People in the West — hell, people all around the globe, at this point — hate Russia, without looking further into the entity known as such, because Russia is the enemy. You don't get the opportunity to have an image of the person living in the "enemy state" because that would make you see that the shit the country's doing is not the whole country's fault, but a few rotten people in the upper echelons of government who deem it appropriate to lie, cheat and steal as long as they get to see their profits increase, with few regards to the lives of the people whose backs they're sitting on.

The best I can do, then, is to expose you to the outlook of someone from this country. It's your choice whether to engage with the exploration. I could only give you the opportunity.

    Hell, if you come here you'd probably pretty much be greeted with open arms.

That is what I suspect would happen if I were to come to the US. "Oh, you're Russian? Come in, you freaky redhat, and tell us stories from the Motherland!"

I'm joking, of course. I think people would appreciate being able to learn something about the land far away and the people it hosts.

People want to see other people. Governments do crazy shit that bends their peoples over for a higher goal they can barely perceive the consequences of.

    Shoot, ladies would be tripping over themselves to get a chance to talk to you.

Yo.
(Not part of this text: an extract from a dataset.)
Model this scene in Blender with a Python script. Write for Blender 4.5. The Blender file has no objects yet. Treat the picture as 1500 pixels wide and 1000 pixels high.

I'm not exactly a ladies' magnet.

But — I'll keep that in mind.

I have a fun little tidbit to say about girls speaking in accents, but the reply is already way long

Sorry for the long haul. I'm sure you have better things to do than read whatever nonsense I have to share.





user-inactivated  ·  2316 days ago  ·  link  ·  

    What role you think it plays?

It just creates communication gaps. There's cultural and historical nuances that are behind words and phrases that sometimes don't come across if you're not mentally embedded in the language. At the same time, your world view and someone else's world view might lead to different interpretations and/or expectations of the exact same conversation. It doesn't mean you shouldn't converse, it's just something to be aware of.

As for everything else, I'd say this. Despite what the news, including American news, might make you think, Americans in general are pretty open people. Because we're people, and at our core we're all good, even if we're massive fuck ups sometimes. Maybe for a while, as an experiment, instead of think "American" or "Russian" or "Chinese" or "Brazilian" or whatever, replace those words in your internal vocabulary with "human" and "good" whenever you can and see where that perspective takes you. You might surprise yourself.

Devac  ·  2316 days ago  ·  link  ·  
This comment has been deleted.
veen  ·  2316 days ago  ·  link  ·  

I don't think people realize just how often I'm Googling / Google Translating / Urban Dictionarying things while browsing or writing here on Hubski. It's inevitable that things get lost in translation.